German minister can’t rule out longer-term military role in Middle East

AZRAQ: German Defense Minister Ursula von der Leyen said she could not rule out a longer-term deployment of German forces in the Middle East, amid a broader debate about a role for Germany in possible military action Syria.
Von der Leyen spoke during a visit to the Azraq air base in Jordan where some 300 German troops support a refueling plane and four Tornado warplanes that fly reconnaissance missions as part of US led-coalition operations against Daesh in Iraq and Syria.
Asked if Germany needed a strategic base in the Middle East, von der Leyen said: “First we must bring this deployment to a successful end. I don’t want to rule the idea out, let me put it this way.”

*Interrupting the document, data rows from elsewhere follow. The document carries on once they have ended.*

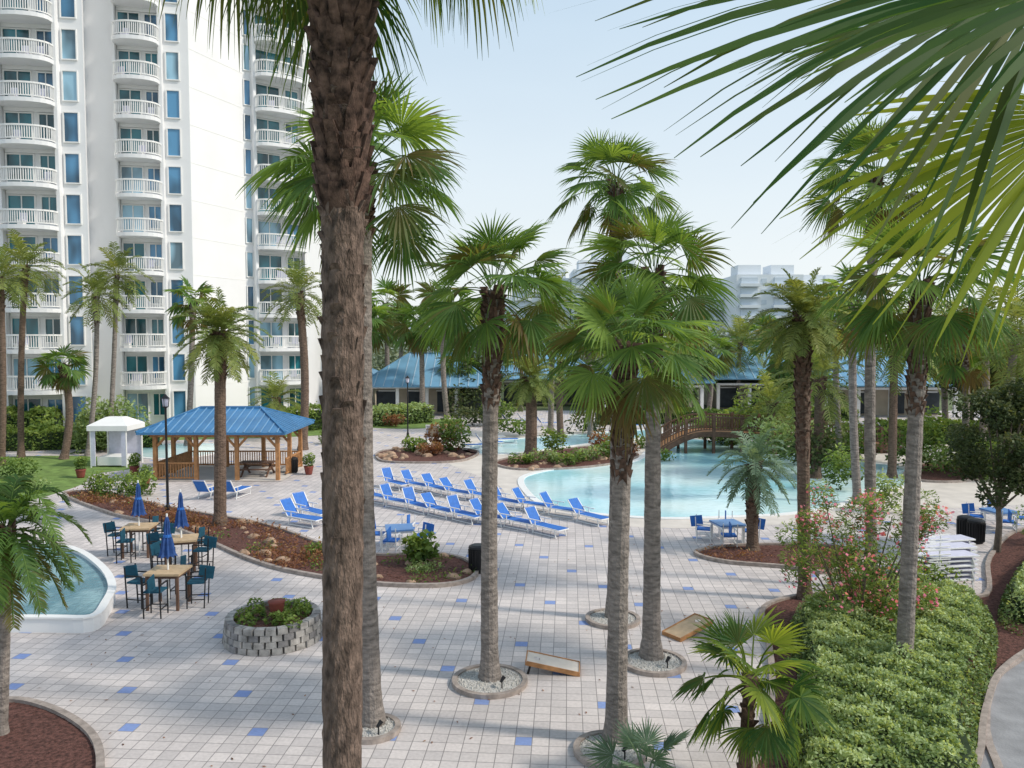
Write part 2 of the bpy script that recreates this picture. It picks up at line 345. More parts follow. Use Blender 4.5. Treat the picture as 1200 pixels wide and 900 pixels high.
g=MB(); p2=smoothpoly([G(*p) for p in[(152,533),(175,522),(250,520),(262,526),(240,534),(190,538)]]); g.sheet(p2,.012,WATER); kerb(g,p2,.35,.05,WPAINT); g.build('swimming_pool')
g=MB(); g.sheet(smoothpoly([G(*p) for p in[(-250,640),(-200,560),(-60,540),(60,534),(148,538),(160,548),(110,556),(95,568),(60,580),(20,592),(0,612),(-100,640)]]),.008,GRASS); g.sheet(smoothpoly([G(*p) for p in[(-300,534),(-100,520),(150,517),(380,510),(395,500),(378,497),(180,500),(-200,505)]]),.008,GRASS)
g.sheet(smoothpoly([G(*p) for p in[(425,500),(470,492),(545,492),(500,502)]]),.008,GRASS); g.build('lawn')
def bed(name,px,mat=MULCH,world=None,kh=.12):
    pl=smoothpoly(world or [G(*p) for p in px]); g=MB(); g.sheet(pl,.05,mat); kerb(g,pl,.14,kh,KERB); g.build(name); return pl
bedA=bed('mulch_bed',[(75,580),(130,603),(190,616),(240,634),(290,656),(340,671),(430,685),(510,688),(550,681),(558,668),(540,656),(500,650),(440,652),(380,640),(330,622),(290,612),(230,602),(180,592),(120,578)])
bedB=bed('mulch_bed',[(-80,900),(-40,840),(10,824),(60,834),(105,862),(118,900),(100,950),(0,980)])
bedC=bed('planting_bed',[(580,544),(610,551),(680,549),(735,541),(745,532),(700,524),(640,530),(600,537)])
bedD=bed('mulch_bed',[(815,650),(850,660),(920,666),(970,672),(1010,655),(980,642),(900,640),(840,643)])
bedE=bed('mulch_bed',[(445,540),(480,543),(540,541),(560,530),(520,526),(450,529)])
bedF=bed('planting_bed',[(895,715),(900,750),(905,800),(900,860),(885,960),(1160,960),(1155,860),(1165,800),(1215,760),(1260,700),(1300,640),(1200,622),(1160,655),(1155,700),(1090,690),(1050,690),(1000,697),(940,700)])
bedG=bed('planting_bed',[(1060,560),(1110,566),(1180,560),(1300,556),(1300,540),(1140,540),(1080,545)])
g=MB(); pa=smoothpoly([G(*p) for p in[(1158,980),(1150,880),(1157,830),(1175,790),(1230,755),(1330,720),(1500,760),(1500,980)]]); g.sheet(pa,.066,M('path_paving',(.27,.27,.28),.85,.2,2,.4,20)); kerb(g,pa,.12,.16,KERB); g.build('path')
rs=np.random.RandomState(5)
def chips(name,poly,n,s0,s1,mat,z=.05):
    mb=MB(); P=np.array([p[:2] for p in poly]); lo,hi=P.min(0),P.max(0); k=0
    q=rs.uniform(lo,hi,(n*3,2)); q=q[inpoly(q,poly)][:n]
    for x,y in q:
        s=rs.uniform(s0,s1)*rs.uniform(.6,1); a=rs.uniform(0,6.28); K=6; vs=[]
        for ring,(rr,zz) in enumerate(((1,0),(.95,.45),(.5,.8))):
            for k in range(K): j=rs.uniform(.75,1.15); t=a+k*2*math.pi/K; vs.append((x+s*rr*j*math.cos(t)*1.2,y+s*rr*j*math.sin(t)*.85,z-.02+s*zz*rs.uniform(.85,1.1)))
        fs=[(i*K+k,i*K+(k+1)%K,(i+1)*K+(k+1)%K,(i+1)*K+k) for i in range(2) for k in range(K)]+[tuple(range(2*K,3*K))]
        mb.add(vs,fs,mat)
    return mb.build(name)
chips('mulch_chips',bedA,1800,.03,.08,MULCH); chips('mulch_chips',bedB,1800,.015,.04,MULCH); chips('mulch_chips',bedD,500,.02,.07,MULCH)
chips('landscape_rocks',bedA,80,.08,.28,ROCK)
chips('landscape_rocks',bedC,40,.1,.4,ROCK); chips('landscape_rocks',bedE,40,.1,.4,ROCK)
def cover(name,poly,n,size,h,mat,seed,cl=60,sp=.35,lim=None):
    r=np.random.RandomState(seed); P=np.array([p[:2] for p in poly]); c=r.uniform(P.min(0),P.max(0),(cl*6,2)); c=c[inpoly(c,poly)]
    if lim: c=c[lim(c)]
    c=c[:cl]; k=max(1,n//len(c)); q=np.repeat(c,k,0)+r.normal(0,sp,(len(c)*k,2)); ok=inpoly(q,poly); q=q[ok]; z=.05+np.abs(r.normal(0,h,len(q)))
    leaves(name,np.stack([q[:,0],q[:,1],z],1),size,.3+z*.8+r.normal(0,.15,len(q)),mat,r,up=1,asp=.4)
cover('ground_cover_plants',bedA,5200,.13,.14,REDL,61,60,.38,lambda c:c[:,0]<-5.5)
cover('ground_cover_plants',bedA,1000,.12,.1,SHR,62,16,.25)
cover('ground_cover_plants',bedD,700,.12,.12,REDL,63,14,.3)
# fallen leaves on the paving
r=np.random.RandomState(66); q=np.stack([r.uniform(-11,9,260),r.uniform(11,34,260),np.full(260,.02)],1); q=q[~inpoly(q,bedA)]
q[:,2]=.016
N_=len(q); a=r.uniform(0,6.28,N_); d=np.stack([np.cos(a),np.sin(a),r.uniform(-.1,.1,N_)],1)*.05*r.uniform(.5,1.2,(N_,1)); e_=np.stack([-np.sin(a),np.cos(a),r.uniform(-.2,.2,N_)],1)*.018
inst('fallen_leaves',npmesh('fallen_leaves',np.stack([q-d,q+e_,q+d,q-e_],1).reshape(-1,3),np.arange(4*N_).reshape(-1,4),np.repeat(r.uniform(0,.6,N_),4),REDL))
# ---------------- palms placement
def treering(px,r):
    x,y,_=G(*px); pl=[(x+r*math.cos(a*math.pi/16),y+r*math.sin(a*math.pi/16)) for a in range(32)]
    g=MB(); g.sheet(pl,.06,PEB); kerb(g,pl,.11,.10,KERB)
    for i in range(int(500*r)):
        a=rs.uniform(0,6.28); q=r*math.sqrt(rs.uniform(0,.85)); s=rs.uniform(.018,.04); X=x+q*math.cos(a); Y=y+q*math.sin(a)
        g.add([(X+s,Y,.055),(X,Y+s,.055),(X-s,Y,.055),(X,Y-s,.055),(X,Y,.06+s)],[(0,1,4),(1,2,4),(2,3,4),(3,0,4)],PEB)
    g.build('tree_ring')
    g=MB(); sx,sy=x+r*.35,y-r*.55; g.tube([(sx,sy,.05),(sx,sy,.2)],.015,6,BLACK); g.tube([(sx-.03,sy,.2),(sx+.05,sy+.06,.3)],[.03,.045],8,BLACK); g.build('garden_spotlight')
for p,r in(((574,800),.78),((766,778),.7),((718,727),.68),((715,882),.62),((436,856),.5)): treering(p,r)
palm('fan_palm_tree',(437,850),(426,188),FC[1],1.05,.2,.17,TRG,.12,3,60,.3)
palm('fan_palm_tree',(574,797),(578,332),FC[0],1.0,.21,.16,TRG,.30,1,150,.1)
palm('fan_palm_tree',(722,868),(735,400),FC[2],.88,.22,.15,TRG,.33,4,150,.15)
palm('fan_palm_tree',(763,772),(766,312),FC[1],.98,.23,.16,TRG,.33,5,150,.1)
palm('fan_palm_tree',(718,725),(722,210),FC[0],.9,.18,.14,TRG,.15,6,60,.2)
palm('fan_palm_tree',(943,703),(940,366),DC[0],.74,.19,.17,TRB,.5,7,160,.1)
palm('fan_palm_tree',(1022,690),(1026,200),FC[2],1.1,.18,.14,TRG,.2,8,80,.2)
palm('fan_palm_tree',(1058,806),(1080,322),FC[0],1.02,.19,.15,TRG,.32,9,150,.15)
palm('date_palm_tree',(258,616),(258,386),DC[1],.93,.26,.21,TRB,.25,10,120,.1)
palm('date_palm_tree',(882,645),(884,540),BC,.88,.22,.18,TRB,.7,11,90,.5)
palm('date_palm_tree',(2,862),(8,610),pin_crown(41,34,1.9,50,.40,-60,2.2,FAN),.88,.11,.09,TRG,.15,12,30,.1)
palm('small_fan_palm',(880,900),(880,780),fan_crown(51,28,.5,.62,28,-45,.8,FANN,1),1.15,.1,.09,BOOT,.9,13,60,.05,d=12.6,bl=.09)
palm('small_fan_palm',(757,900),(757,895),fan_crown(52,18,.3,.42,24,5,.3,BLUEP,0),1.25,.06,.05,BOOT,.9,14,10,.0,d=12.5,bl=.05)
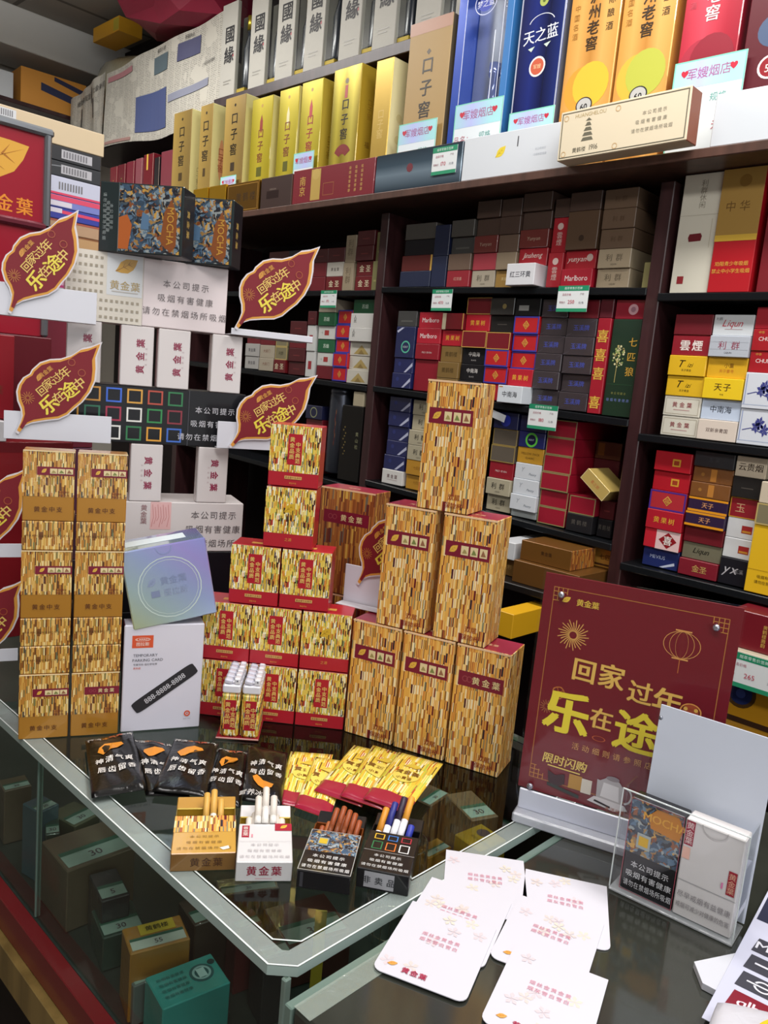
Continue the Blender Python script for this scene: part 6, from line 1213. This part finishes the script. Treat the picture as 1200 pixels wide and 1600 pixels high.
def studs2(P):
    P.rect(0, 0, 0.46, 1, '#d8d2c6', 'cream_half'); P.up(); P.rect(0.24, 0.4, 0.455, 1, '#d4d8dc', 'logo_panel'); P.up()
    st = paint('#8f8574', 0.35, 0.3)
    for i in range(14):
        for j in range(8):
            u = 0.02 + 0.0315 * i; v = 0.07 + 0.12 * j
            if (u > 0.225 and v > 0.38) or u > 0.445: continue
            a, b = u * P.w, v * P.h; P.add('studs', st, [(a - 0.0019, b - 0.0019), (a + 0.0019, b - 0.0019), (a + 0.0019, b + 0.0019), (a - 0.0019, b + 0.0019)], [[0, 1, 2, 3]])
    P.leaf(0.36, 0.83, 0.3, '#c8982e', '#8a5a1a', 0.45); P.text('黄金葉', 0.35, 0.55, 0.14, '#b0985e', bold=0.02, sp=1.05); P.rect(0.27, 0.45, 0.43, 0.465, '#b8b4ae'); warn(P, 0.73, 0.66, 0.12, '#6a6062', 1.75, sp=1.2); P.rect(0.46, 0, 0.462, 1, '#b0a4a4')
tbox('cigarette_carton', -0.078, 1.4792, 0.227, 0.07, 0.0965, 'white studded carton with gold leaf emblem on the tower', 'carton', GT, {'*': paint('#dcd0d2', 0.4, coat=0.3)}, studs2)
def mochac(P):
    P.rect(0.24, 0.02, 0.97, 0.98, M_MOCHA2, 'printed_picture'); P.up(); P.poly([(0.74, 0.2), (0.8, 0.1), (0.88, 0.06), (0.93, 0.15), (0.93, 0.6), (0.86, 0.8), (0.78, 0.62)], '#8a4e26', 'label_panel'); P.up(); P.text('MOCHA', 0.855, 0.42, 0.15, '#c8963e', rot=-PI / 2, bold=0.02)
    P.poly([(0.24, 0.05), (0.36, 0.05), (0.40, 0.4), (0.34, 0.55), (0.24, 0.5)], '#b8622e'); P.poly([(0.5, 0.35), (0.6, 0.35), (0.6, 0.55), (0.52, 0.6)], '#5a7a9a')
    for k, t in enumerate(WARN): P.text(t, 0.15 - 0.04 * k, 0.5, 0.06, '#9aa4a4', rot=-PI / 2, sp=1.3)
    P.rect(0.235, 0, 0.24, 1, '#7a8486')
def mochaside(P): P.text('黄金葉', 0.45, 0.5, 0.12, '#b89a52', rot=-PI / 2, bold=0.02, sp=1.2)
for sh_, bk_, lb in ((0.004, 0.0, 'dark picture-printed carton on top of the tower, front one'), (0.056, 0.062, 'dark picture-printed carton on top of the tower, rear one')):
    a_ = Y_W - 0.52; x, y = tw(-0.04, 0.0); x += sh_ * math.cos(a_) - bk_ * math.sin(a_); y += sh_ * math.sin(a_) + bk_ * math.cos(a_)
    o = carton('cigarette_carton', lb, 'carton', GT, x, y, 1.5762, a_, 0.121, 0.046, 0.093, {'*': BKP, 'f': paint('#222e30', 0.3, coat=0.4)})
    P = fpaint(o, 0.121, 0.046, 0.093); mochac(P); P.done(); Q = fpaint(o, 0.121, 0.046, 0.093, 'r'); mochaside(Q); Q.done()
# tray boards of the display and leaf cards
LEAFP = [(1.0, 0.0), (0.9201, 0.033), (0.8529, 0.0764), (0.7591, 0.0957), (0.6787, 0.1359), (0.617, 0.1915), (0.5462, 0.2283), (0.4625, 0.2337), (0.4258, 0.2234), (0.3679, 0.2392), (0.3002, 0.229), (0.2479, 0.2032), (0.1987, 0.1514), (0.1665, 0.0928), (0.1229, 0.0457), (0.0691, 0.0207), (0.0, 0.0), (0.0028, -0.0266), (0.0765, -0.0166), (0.1331, -0.0411), (0.2122, -0.101), (0.2943, -0.1698), (0.3665, -0.1981), (0.4438, -0.2018), (0.5269, -0.2111), (0.6319, -0.2014), (0.7357, -0.1668), (0.8163, -0.1089), (0.8815, -0.0479)]
def inset(pts, k, cx=0.45, cy=0.02): return [(cx + (x - cx) * k, cy + (y - cy) * k) for x, y in pts]
LLB = ['red leaf card at the upper left before the studded carton', 'red leaf card at the left before the black carton', 'red leaf card at the upper right of the display tower', 'red leaf card behind the topmost red gift box', 'red leaf card cut by the left edge, upper one', 'red leaf card cut by the left edge, lower one', 'red leaf card peeping from behind the tall boxes']
def leaf_card(i, o_, yaw, su, sz, L_, ang, w, h, shelf=0.0):
    T = empty('leaf_card', LLB[i], 'sign card', 'leaf-shaped sign cards on white holders', o_, (0, 0, R(yaw)))
    b = boxobj('holder_strip', w, 0.0012, h, paint('#d6d8e2', 0.4), T, (0, 0.002, 0), bev=0.0003)
    if shelf: boxobj('holder_shelf', w, abs(shelf), 0.0012, paint('#d0d0d6', 0.4), T, (0, (0.003 if shelf > 0 else -0.001) + shelf / 2, 0), bev=0.0003)
    ca, sa = math.cos(R(ang)), math.sin(R(ang))
    def tr(p, dy=0.0): return (su + (p[0] * ca - p[1] * sa) * L_, dy, sz + (p[0] * sa + p[1] * ca) * L_)
    def plate(nm, pts, y0, t, col):
        n = len(pts); vs = [tr(p, y0) for p in pts] + [tr(p, y0 + t) for p in pts]
        fs = [list(range(n)), list(range(n, 2 * n))[::-1]] + [[k, n + k, n + (k + 1) % n, (k + 1) % n] for k in range(n)]
        return link(nm, mesh(nm, vs, fs, [paint(col, 0.6)]), T)
    pts = LEAFP[::-1]
    plate('leaf_board', pts, -0.0016, 0.0014, '#dcd8de'); plate('gold_border', inset(pts, 0.955), -0.0019, 0.0003, '#d99a3e'); plate('red_face', inset(pts, 0.885), -0.0022, 0.0003, '#7c1020')
    U = Vector((ca, 0, sa)); V = Vector((-sa, 0, ca)); P = Painter.face(T, Vector((su, -0.0024, sz)), U, V, L_, L_, 0.0002)
    G_ = '#e6c468'; Y_ = '#ecd84a'
    for ch, u, v, s_, c_, bd in (('回', .385, .074, .08, G_, .03), ('家', .459, .076, .085, G_, .025), ('过', .535, .06, .085, G_, .025), ('年', .612, .045, .095, G_, .025), ('乐', .335, -.035, .14, Y_, .05), ('在', .432, -.049, .09, G_, .03), ('途', .525, -.07, .14, Y_, .03), ('中', .62, -.092, .10, G_, .03)):
        P.text(ch, u, v, s_, c_, rot=-0.14, bold=bd)
    P.text('黄金葉', .515, .148, .042, '#d8983e', rot=-0.14, bold=0.03); P.leaf(.45, .155, .055, '#d8983e', '#a8642a', 0.4)
    for k in range(14):
        a = k * 0.449; P.line([(0.27 + 0.012 * math.cos(a), 0.11 + 0.012 * math.sin(a)), (0.27 + 0.05 * math.cos(a), 0.11 + 0.05 * math.sin(a))], 0.0006, '#c8843c', 'firework_print')
    P.ring(.70, -.05, .03, .006, '#a8502e'); P.ring(.71, .06, .03, .006, '#a8502e', n=8); P.done()
for i, c_ in enumerate([
((-1.111, 0.4662, 1.4728), 68.0, -0.0462, 0.0038, 0.1674, 59.63, 0.13, 0.0427),
((-1.1035, 0.485, 1.3083), 68.0, -0.0549, 0.0095, 0.1712, 50.66, 0.139, 0.0382),
((-1.0111, 0.7749, 1.4808), 68.0, -0.0608, 0.0098, 0.186, 47.43, 0.1294, 0.0094),
((-1.0142, 0.746, 1.3083), 68.0, -0.0329, 0.0037, 0.1801, 41.61, 0.1016, 0.0409),
((-1.1461, 0.3929, 1.1402), 68.0, -0.0454, -0.0117, 0.1784, 52.17, 0.1135, 0.0196),
((-1.1466, 0.3916, 0.987), 68.0, -0.0478, -0.0145, 0.1751, 51.02, 0.1111, 0.0186)]): leaf_card(i, *c_, shelf=[0.028, 0.028, 0.075, 0.013, 0.028, 0.028][i])
leaf_card(6, (A_T[0] - 0.012 * math.cos(Y_T) - 0.0605 * math.sin(Y_T), A_T[1] - 0.012 * math.sin(Y_T) + 0.0605 * math.cos(Y_T), 1.1142), 18.2, -0.019, 0.03, 0.165, 52, 0.08, 0.055, -0.02)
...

Von der Leyen and other German officials on Wednesday called for concerted efforts to prevent chemical weapons being used in Syria, and Chancellor Angela Merkel said Germany could not simply look away if such attacks took place.
The German government said it was in talks with the US and other allies about possible participation in military intervention if chemical weapons were used in attacks on Idlib, the last major opposition-held enclave in Syria.
The news has divided the German ruling coalition, with the Social Democrats, ruling any such action out unless it is sanctioned by the UN.
Germany, under pressure from the US to boost defense spending and take on more responsibility within NATO, did not take part in April military strikes by US, French and British forces on Syria after a chemical weapons attack.
The US has pledged to surpass that if Syria uses chemical weapons again.
Washington last month asked Berlin about its willingness to participate in military action together with France and Britain, if another chemical weapons attack took place.
A leaked report about the query has triggered emotional debate in a country whose Nazi past keeps military action a sensitive issue.
Assad’s troops and other loyalist fighters had been amassing around Idlib for several weeks.
But Russian Foreign Minister Sergei Lavrov denied that Syrian troops were planning a major offensive for the area.
An Israeli missile attack targeted the Syrian capital’s airport late on Saturday, activating air defenses which shot down a number of the projectiles, pro-regime news agency SANA reported.
“Our air defenses responded to an Israeli missile attack on Damascus international airport and shot down a number of hostile missiles,” a military source said, quoted by SANA.
The agency, without giving any information on casualties or damage, posted footage and images of the air defenses being activated.
In a shaky video, a small, bright explosion is seen in the night sky, with city lights in the distance.
AFP’s correspondent in Damascus heard a loud blast late on Saturday, followed by several smaller explosions.
The Israeli military declined to comment on the incident.
The Syrian Observatory for Human Rights, a Britain-based war monitor, said Saturday’s strikes hit a weapons depot outside the airport.
“The missiles, suspected to be Israeli, destroyed an arms warehouse near the Damascus international airport,” said Observatory head Rami Abdel Rahman.
Israel has vowed to prevent its arch-foe Iran, which is a main backer of Syria’s regime, from gaining a foothold in neighboring war-torn Syria.
Earlier this month, Israel acknowledged having carried out more than 200 strikes in Syria over the past 18 months, mainly against Iranian targets.
It has also admitted to striking Syria to prevent what it says are deliveries of advanced weaponry to Lebanon’s Hezbollah, an armed movement backed by Iran and which fights alongside Syrian troops.
The last reported Israeli strikes on Syria took place on Sept. 4, when pro-regime media said the military’s air defenses downed several missiles in the coastal province of Tartus and in central Hama.
The Observatory also reported those raids and said they killed three Syrian soldiers.
Syria’s conflict erupted in 2011 and has since killed more than 360,000 people, with millions more displaced internally and to neighboring countries.
After losing swathes of territory to fighters, President Bashar Assad’s troops have regained the upper hand and are now in control of around two-thirds of the ravaged country.
They were bolstered by nearly three years of airstrikes by their key ally Russia and Iranian, Iraqi, Lebanese, and other foreign fighters on the ground.